Sobre esse tema, a Corte Especial julgou o caso de um conselheiro do Tribunal de Contas do Paraná, relacionado ao período em que atuou como deputado estadual. Ao término dos trabalhos da CPI que investigou os procedimentos e a condução de falências e recuperação no estado, ele, como presidente, proferiu três discursos relatando as conclusões e referindo-se às pessoas envolvidas na investigação.
Na ocasião, imputou aos investigados a suposta participação em condutas criminosas. Essas acusações foram consideradas ofensivas pelos envolvidos. Para a relatora da queixa-crime ajuizada no STJ, ministra Laurita Vaz, “sobressai inequívoca a incidência da imunidade material parlamentar”, consagrada na jurisprudência do STF e do STJ.

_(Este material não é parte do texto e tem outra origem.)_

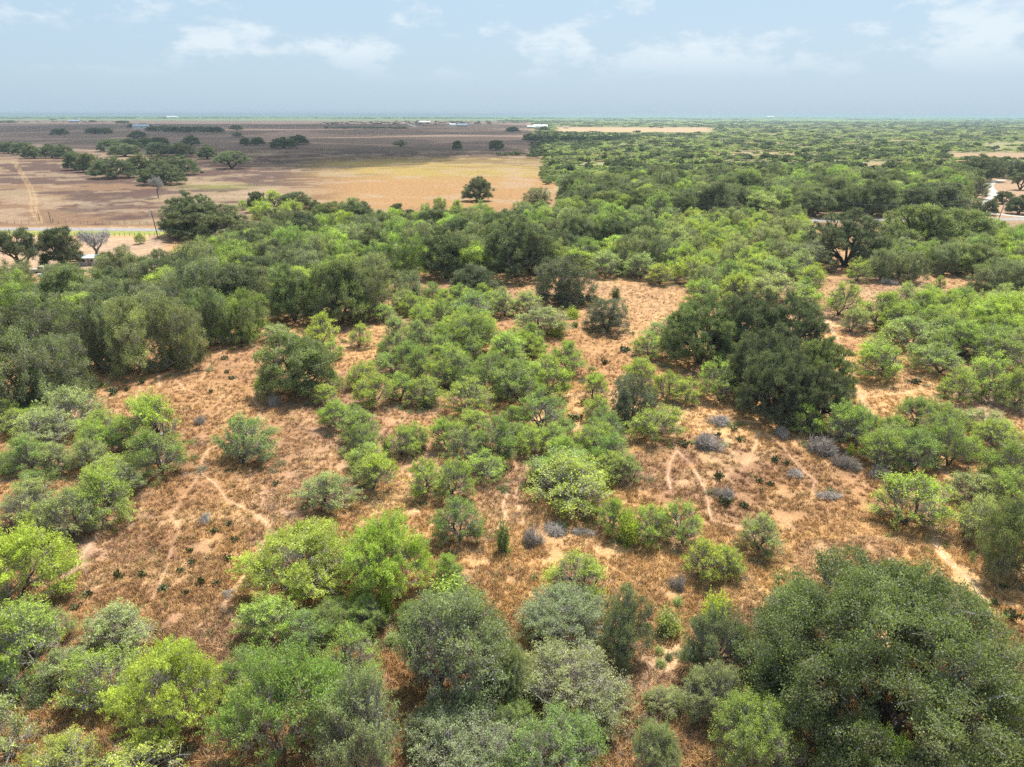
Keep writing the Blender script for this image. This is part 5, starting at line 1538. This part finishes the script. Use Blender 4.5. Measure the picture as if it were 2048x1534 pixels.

O parecer do Ministério Público foi no mesmo sentido, pela rejeição da queixa-crime (processo em segredo de Justiça).
Entrevista
Quando o parlamentar não se restringe a narrar os fatos considerados delituosos, mas extrapola, utilizando palavras que desqualificam moralmente o ofendido e imputa-lhe, falsamente, crime, a imunidade pode ser afastada.
Foi o que aconteceu no julgamento do habeas corpus de um deputado estadual que, conforme constava na denúncia, teria ofendido a honra de delegado da Polícia Civil de Goiás e ainda proferido ameaças contra ele, em entrevista na televisão local, reproduzida em site na internet (HC 353.829).
No STJ, a defesa pediu o trancamento da ação penal. “Esta corte possui entendimento de que não estão acobertadas pela imunidade as palavras proferidas fora do exercício normal do mandato, ou que não guardam estreita relação com a atividade político-legislativa do parlamentar”, afirmou o relator, ministro Nefi Cordeiro, para quem as ofensas extrapolaram o contexto político relacionado ao mandato do deputado.
Em decisão unânime, o habeas corpus não foi conhecido.
Movimento grevista
A princípio, liderar movimento grevista, incitar policiais militares e bombeiros a paralisar suas atividades e a desobedecer às ordens de seus superiores hierárquicos são atitudes que não possuem elo com as atividades político-legislativas.
Esse foi o entendimento adotado pela Quinta Turma em julgamento de habeas corpus impetrado pela defesa de um deputado do estado do Acre, que buscava o trancamento de ação penal (HC 272.210).
Consta na denúncia que o deputado encabeçou o movimento de reivindicação salarial e incitou os policiais militares e bombeiros do estado a paralisar suas atividades.
Além disso, há informações no processo de que, sob a liderança dele, os grevistas colocaram uma corrente com cadeado no portão do quartel do comando geral para obstruir a passagem. O deputado teria, ainda, influenciado os grevistas a desobedecer à ordem do comandante da polícia para que a passagem fosse liberada.
Graves prejuízos
“Da leitura da peça acusatória ofertada pelo órgão ministerial, verifica-se a inexistência de qualquer liame entre a conduta imputada ao paciente e o exercício do mandato de deputado estadual”, verificou o relator, ministro Jorge Mussi.
Segundo o magistrado, a conduta do parlamentar foi decisiva para que os militares participantes do movimento paralisassem suas atividades, “em flagrante desrespeito à Constituição Federal”, o que, para ele, acarretou graves prejuízos à ordem e à disciplina militar, bem como à segurança pública. Em decisão unânime, o habeas corpus foi negado.